Give back the full material, exactly as it reads.

%%

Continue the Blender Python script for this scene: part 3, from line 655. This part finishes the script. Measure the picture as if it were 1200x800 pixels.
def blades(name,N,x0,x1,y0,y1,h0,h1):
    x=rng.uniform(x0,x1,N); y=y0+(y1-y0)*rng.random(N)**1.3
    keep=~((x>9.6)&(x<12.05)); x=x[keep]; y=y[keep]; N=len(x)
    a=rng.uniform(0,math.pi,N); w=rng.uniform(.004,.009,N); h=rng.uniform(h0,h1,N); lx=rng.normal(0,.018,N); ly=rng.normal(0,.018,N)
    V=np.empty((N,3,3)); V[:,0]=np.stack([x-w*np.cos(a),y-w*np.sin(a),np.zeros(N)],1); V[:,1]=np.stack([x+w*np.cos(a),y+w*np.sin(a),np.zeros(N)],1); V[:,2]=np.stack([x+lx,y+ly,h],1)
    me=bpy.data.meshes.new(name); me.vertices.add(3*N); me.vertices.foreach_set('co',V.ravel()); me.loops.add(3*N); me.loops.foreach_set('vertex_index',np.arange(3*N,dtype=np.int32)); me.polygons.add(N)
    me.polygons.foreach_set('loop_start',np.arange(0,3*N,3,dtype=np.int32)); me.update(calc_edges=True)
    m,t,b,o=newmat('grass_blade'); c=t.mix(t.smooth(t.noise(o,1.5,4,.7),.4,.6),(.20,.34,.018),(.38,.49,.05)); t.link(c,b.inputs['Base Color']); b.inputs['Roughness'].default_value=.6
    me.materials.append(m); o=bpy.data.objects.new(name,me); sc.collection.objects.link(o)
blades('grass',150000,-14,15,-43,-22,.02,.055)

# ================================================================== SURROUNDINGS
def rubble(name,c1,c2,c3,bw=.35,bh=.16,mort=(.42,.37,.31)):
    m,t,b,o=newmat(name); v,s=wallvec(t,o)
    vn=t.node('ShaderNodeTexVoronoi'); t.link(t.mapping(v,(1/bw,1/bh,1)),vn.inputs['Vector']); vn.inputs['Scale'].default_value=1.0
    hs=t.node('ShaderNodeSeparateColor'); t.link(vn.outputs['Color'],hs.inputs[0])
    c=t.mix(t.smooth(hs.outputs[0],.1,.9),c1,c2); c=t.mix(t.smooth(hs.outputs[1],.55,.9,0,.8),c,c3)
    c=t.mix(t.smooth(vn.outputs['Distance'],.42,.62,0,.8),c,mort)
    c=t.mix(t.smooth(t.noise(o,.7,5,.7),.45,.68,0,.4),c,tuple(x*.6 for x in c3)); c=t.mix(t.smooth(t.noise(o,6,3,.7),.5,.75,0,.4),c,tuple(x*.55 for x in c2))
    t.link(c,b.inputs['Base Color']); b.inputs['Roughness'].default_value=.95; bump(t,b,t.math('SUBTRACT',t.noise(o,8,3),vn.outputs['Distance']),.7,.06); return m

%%

**The response**
Continue the Blender Python script for this scene: part 3, from line 655. This part finishes the script. Measure the picture as if it were 1200x800 pixels.
def blades(name,N,x0,x1,y0,y1,h0,h1):
    x=rng.uniform(x0,x1,N); y=y0+(y1-y0)*rng.random(N)**1.3
    keep=~((x>9.6)&(x<12.05)); x=x[keep]; y=y[keep]; N=len(x)
    a=rng.uniform(0,math.pi,N); w=rng.uniform(.004,.009,N); h=rng.uniform(h0,h1,N); lx=rng.normal(0,.018,N); ly=rng.normal(0,.018,N)
    V=np.empty((N,3,3)); V[:,0]=np.stack([x-w*np.cos(a),y-w*np.sin(a),np.zeros(N)],1); V[:,1]=np.stack([x+w*np.cos(a),y+w*np.sin(a),np.zeros(N)],1); V[:,2]=np.stack([x+lx,y+ly,h],1)
    me=bpy.data.meshes.new(name); me.vertices.add(3*N); me.vertices.foreach_set('co',V.ravel()); me.loops.add(3*N); me.loops.foreach_set('vertex_index',np.arange(3*N,dtype=np.int32)); me.polygons.add(N)
    me.polygons.foreach_set('loop_start',np.arange(0,3*N,3,dtype=np.int32)); me.update(calc_edges=True)
    m,t,b,o=newmat('grass_blade'); c=t.mix(t.smooth(t.noise(o,1.5,4,.7),.4,.6),(.20,.34,.018),(.38,.49,.05)); t.link(c,b.inputs['Base Color']); b.inputs['Roughness'].default_value=.6
    me.materials.append(m); o=bpy.data.objects.new(name,me); sc.collection.objects.link(o)
blades('grass',150000,-14,15,-43,-22,.02,.055)

# ================================================================== SURROUNDINGS
def rubble(name,c1,c2,c3,bw=.35,bh=.16,mort=(.42,.37,.31)):
    m,t,b,o=newmat(name); v,s=wallvec(t,o)
    vn=t.node('ShaderNodeTexVoronoi'); t.link(t.mapping(v,(1/bw,1/bh,1)),vn.inputs['Vector']); vn.inputs['Scale'].default_value=1.0
    hs=t.node('ShaderNodeSeparateColor'); t.link(vn.outputs['Color'],hs.inputs[0])
    c=t.mix(t.smooth(hs.outputs[0],.1,.9),c1,c2); c=t.mix(t.smooth(hs.outputs[1],.55,.9,0,.8),c,c3)
    c=t.mix(t.smooth(vn.outputs['Distance'],.42,.62,0,.8),c,mort)
    c=t.mix(t.smooth(t.noise(o,.7,5,.7),.45,.68,0,.4),c,tuple(x*.6 for x in c3)); c=t.mix(t.smooth(t.noise(o,6,3,.7),.5,.75,0,.4),c,tuple(x*.55 for x in c2))
    t.link(c,b.inputs['Base Color']); b.inputs['Roughness'].default_value=.95; bump(t,b,t.math('SUBTRACT',t.noise(o,8,3),vn.outputs['Distance']),.7,.06); return m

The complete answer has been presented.